The Blue Mountains Province

Nevin M. Fenneman first described the Blue Mountains Province in a 1931 book, “Physiography of the Western United States.” The Blue Mountains Province, in general, is included within a polygon defined by boundary lines that extend from Oroville, Idaho on the northeast to Huntington, Oregon on the south, from there west to Mitchell, Oregon, then northeast to Dayton, Washington, and east again to Oroville. The Blue Mountains Province, as described, includes the Seven Devils, Wallowa, Elkhorn, Greenhorn and Blue mountain ranges and Canyon Mountain near the town of John Day, Oregon, and Hells Canyon.

The Blue Mountains island arc, in contrast to the Blue Mountains Province, comprises most of the older Permian to Late Jurassic rocks within the Blue Mountains Province. The island arc formed in the ancestral Pacific Ocean as a consequence of two or more oceanic tectonic plates colliding and building the island arc above one or more complex subduction zones. The island arc was accreted to the older North American continent in the Early and Middle Cretaceous.

The Blue Mountains island arc is divided into four major tectonic terranes (Wallowa, Baker, Olds Ferry, and Izee), which are generally in fault contact with one another and represent different parts of one or more volcanic arcs. The Wallowa terrane is defined as the magmatic, or volcanic, axis of an intra-oceanic island arc, like the main volcanic  axes of today’s Aleutian and Tonga island arcs,  and includes most of the pre-Cenozoic  rocks in Hells Canyon and the Wallowa Mountains. The Baker terrane is the fore-arc region (seaward side of the magmatic axis) and is made up of rocks not only deposited on the ancient shelves and slopes of the arc, but also incorporated within the subduction zone of the arc, particularly within an accretionary prism.

Hells Canyon lies within the eastern part of the Blue Mountains Province where the Snake River has cut through older rocks of Paleozoic and Mesozoic ages and younger Miocene rocks of the Columbia River Basalt. Late Cenozoic sediments, including landslide debris, alluvial fan deposits, and Bonneville Flood deposits, cover small parts of the canyon’s floor and lower slopes.
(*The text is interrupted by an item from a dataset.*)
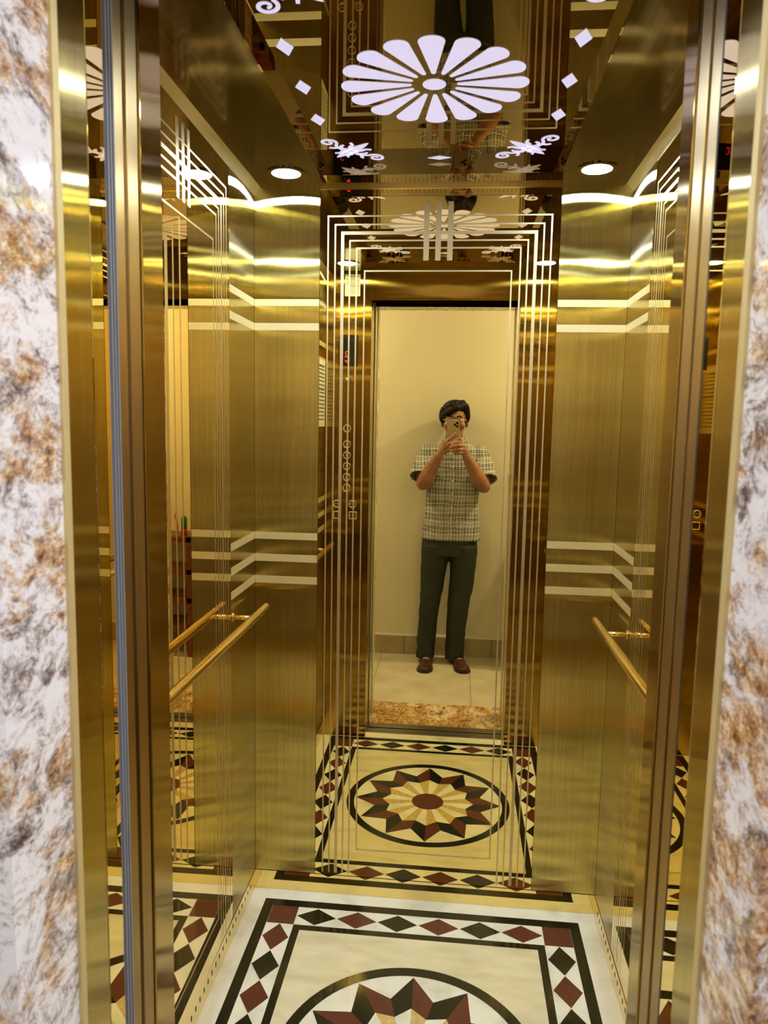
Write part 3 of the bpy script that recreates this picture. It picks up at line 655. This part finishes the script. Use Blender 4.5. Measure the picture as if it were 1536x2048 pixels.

Image from the Blue Mountains Image from the Blue Mountains Image from the Blue Mountains

The Olds Ferry Terrane

The Olds Ferry terrane may have been a more distant part of the Blue Mountains island arc, but new evidence suggests that the terrane is part of a separate arc which was attached to North America during the Triassic and Jurassic and subsequently added tectonically to the terranes of the intra-oceanic arc. More work is being done on the relationship between the two volcanic arcs.

The Izee terrane is mainly an overlap assemblage of sediments that was shuffled during the island arc’s later movements and during the final accretion to ancient North America. The small Grindstone terrane on the west is included here as part of the Baker terrane.